Vou aproveitar para termos a reunião que foi pedida por Portugal sobre o acordo que os dois países celebraram para a avaliação de impacto quando há projetos que podem ter impactos transfronteiriços. Há de facto um exemplo demasiado colorido, que é o da mina de urânio, que não ficará à margem desta conversa.

Qual é o ponto de situação da Celtejo (empresa de celulose) e da poluição do Tejo?
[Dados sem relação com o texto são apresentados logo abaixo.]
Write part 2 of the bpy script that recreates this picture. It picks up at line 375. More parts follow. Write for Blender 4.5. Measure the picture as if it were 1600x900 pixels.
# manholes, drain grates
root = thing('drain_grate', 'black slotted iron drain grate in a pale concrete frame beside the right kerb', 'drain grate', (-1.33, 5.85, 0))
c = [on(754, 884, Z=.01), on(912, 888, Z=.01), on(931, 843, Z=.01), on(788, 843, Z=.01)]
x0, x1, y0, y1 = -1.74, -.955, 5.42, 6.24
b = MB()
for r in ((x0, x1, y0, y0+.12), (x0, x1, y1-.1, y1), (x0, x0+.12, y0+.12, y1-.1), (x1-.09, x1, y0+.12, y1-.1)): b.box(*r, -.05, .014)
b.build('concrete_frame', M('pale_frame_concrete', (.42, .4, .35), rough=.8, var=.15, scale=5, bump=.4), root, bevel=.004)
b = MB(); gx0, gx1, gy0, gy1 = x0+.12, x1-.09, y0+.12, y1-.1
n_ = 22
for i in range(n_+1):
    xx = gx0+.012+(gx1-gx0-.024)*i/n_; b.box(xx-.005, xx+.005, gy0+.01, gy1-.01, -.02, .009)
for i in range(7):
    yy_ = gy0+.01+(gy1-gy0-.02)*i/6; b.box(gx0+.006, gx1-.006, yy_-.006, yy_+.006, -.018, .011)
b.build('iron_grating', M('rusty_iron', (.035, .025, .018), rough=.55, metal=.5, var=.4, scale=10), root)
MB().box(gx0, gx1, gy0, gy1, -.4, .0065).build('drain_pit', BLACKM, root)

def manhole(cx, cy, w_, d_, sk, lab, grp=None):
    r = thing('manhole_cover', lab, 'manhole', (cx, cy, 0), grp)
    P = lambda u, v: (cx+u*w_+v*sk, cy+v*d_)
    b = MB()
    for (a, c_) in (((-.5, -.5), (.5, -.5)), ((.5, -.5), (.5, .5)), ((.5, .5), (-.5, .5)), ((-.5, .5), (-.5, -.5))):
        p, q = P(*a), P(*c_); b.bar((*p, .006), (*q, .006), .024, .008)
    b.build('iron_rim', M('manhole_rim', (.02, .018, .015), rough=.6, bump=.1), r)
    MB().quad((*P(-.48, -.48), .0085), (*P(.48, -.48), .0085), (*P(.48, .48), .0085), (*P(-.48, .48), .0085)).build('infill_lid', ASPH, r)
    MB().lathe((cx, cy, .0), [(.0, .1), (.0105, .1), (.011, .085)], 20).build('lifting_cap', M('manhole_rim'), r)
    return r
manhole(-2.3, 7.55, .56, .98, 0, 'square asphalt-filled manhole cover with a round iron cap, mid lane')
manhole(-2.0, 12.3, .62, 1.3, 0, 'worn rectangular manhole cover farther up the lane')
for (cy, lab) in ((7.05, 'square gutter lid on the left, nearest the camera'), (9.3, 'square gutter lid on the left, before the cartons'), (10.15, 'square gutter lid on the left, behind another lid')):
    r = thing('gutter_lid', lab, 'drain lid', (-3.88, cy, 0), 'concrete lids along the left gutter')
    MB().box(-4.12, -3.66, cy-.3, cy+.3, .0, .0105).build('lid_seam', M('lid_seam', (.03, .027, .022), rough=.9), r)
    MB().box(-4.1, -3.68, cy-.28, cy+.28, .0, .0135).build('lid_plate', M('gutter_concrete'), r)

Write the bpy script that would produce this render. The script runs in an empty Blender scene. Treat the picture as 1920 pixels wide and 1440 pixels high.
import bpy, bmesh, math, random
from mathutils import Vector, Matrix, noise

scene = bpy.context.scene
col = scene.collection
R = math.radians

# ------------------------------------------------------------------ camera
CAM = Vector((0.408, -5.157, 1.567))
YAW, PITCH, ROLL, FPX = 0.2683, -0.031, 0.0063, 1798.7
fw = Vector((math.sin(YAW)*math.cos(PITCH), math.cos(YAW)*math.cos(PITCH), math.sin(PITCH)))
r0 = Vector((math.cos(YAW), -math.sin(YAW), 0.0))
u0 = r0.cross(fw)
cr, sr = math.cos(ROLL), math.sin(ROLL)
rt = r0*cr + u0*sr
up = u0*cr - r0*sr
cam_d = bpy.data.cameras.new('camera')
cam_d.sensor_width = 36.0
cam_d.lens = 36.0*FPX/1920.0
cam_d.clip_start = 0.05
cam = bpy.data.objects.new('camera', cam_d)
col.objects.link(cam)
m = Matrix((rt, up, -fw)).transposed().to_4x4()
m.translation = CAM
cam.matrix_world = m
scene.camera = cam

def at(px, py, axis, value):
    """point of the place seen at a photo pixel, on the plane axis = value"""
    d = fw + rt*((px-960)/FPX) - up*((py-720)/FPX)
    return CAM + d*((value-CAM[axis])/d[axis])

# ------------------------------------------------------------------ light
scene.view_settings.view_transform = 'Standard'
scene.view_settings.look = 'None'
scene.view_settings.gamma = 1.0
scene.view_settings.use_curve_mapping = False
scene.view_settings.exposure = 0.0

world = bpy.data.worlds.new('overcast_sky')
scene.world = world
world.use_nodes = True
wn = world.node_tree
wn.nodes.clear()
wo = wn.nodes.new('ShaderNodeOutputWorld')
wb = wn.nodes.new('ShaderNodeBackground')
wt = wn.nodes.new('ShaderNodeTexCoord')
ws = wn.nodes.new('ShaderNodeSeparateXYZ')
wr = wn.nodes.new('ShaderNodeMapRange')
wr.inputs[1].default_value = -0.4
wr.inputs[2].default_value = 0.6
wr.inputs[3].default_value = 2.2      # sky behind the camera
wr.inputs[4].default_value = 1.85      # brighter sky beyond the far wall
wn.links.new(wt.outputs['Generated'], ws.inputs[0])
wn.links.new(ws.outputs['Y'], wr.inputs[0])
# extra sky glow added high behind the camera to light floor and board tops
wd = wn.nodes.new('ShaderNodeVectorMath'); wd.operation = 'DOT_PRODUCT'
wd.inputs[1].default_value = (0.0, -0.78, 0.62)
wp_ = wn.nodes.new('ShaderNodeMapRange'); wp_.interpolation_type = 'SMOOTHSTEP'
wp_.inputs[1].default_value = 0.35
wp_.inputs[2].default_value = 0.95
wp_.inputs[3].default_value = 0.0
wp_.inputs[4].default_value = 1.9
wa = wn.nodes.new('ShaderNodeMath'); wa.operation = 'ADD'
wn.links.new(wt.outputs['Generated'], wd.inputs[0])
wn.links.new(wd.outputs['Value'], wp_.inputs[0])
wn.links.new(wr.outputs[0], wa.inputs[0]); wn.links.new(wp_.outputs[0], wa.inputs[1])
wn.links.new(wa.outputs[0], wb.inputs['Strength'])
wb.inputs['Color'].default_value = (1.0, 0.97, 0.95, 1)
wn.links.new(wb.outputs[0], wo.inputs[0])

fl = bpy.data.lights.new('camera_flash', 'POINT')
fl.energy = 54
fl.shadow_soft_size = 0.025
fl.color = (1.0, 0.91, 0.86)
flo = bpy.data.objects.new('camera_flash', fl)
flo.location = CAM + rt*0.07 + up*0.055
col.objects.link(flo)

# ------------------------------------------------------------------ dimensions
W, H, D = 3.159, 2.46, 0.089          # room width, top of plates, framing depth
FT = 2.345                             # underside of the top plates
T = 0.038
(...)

A situação neste momento é esta: a qualidade da aágua do Tejo é boa e isso é um grande salto relativamente ao que estava a acontecer. Neste momento temos 14 estações de monitorização diária e repito, a água é boa. Houve um problema de saturação, de incapacidade do próprio Tejo, num ano hidrologicamente difícil, de depurar a carga orgânica e os efluentes que nele eram rejeitados. Usando o princípio da precaução, reduzimos o volume de efluentes da Celtejo em 50%. Logo a seguir registou-se uma melhoria muito sensível: passámos de 1,1 mg de oxigénio para os 5 mg, que é quando a água se pode considerar boa. E depois disso para os 7 e para os 8. No caso de Constância e Abrantes estamos acima dos 10 mg de oxigénio, portanto não há qualquer problema na qualidade da água no Tejo. Essa é uma situação a caminho de normal. Vamos fazer uma nova licença para a Celtejo para mais 10 ETAR, licenças essas que mais do que terem novos plafonds, vão ter de ter plafonds que não são rígidos, serão adaptados à própria situação do rio.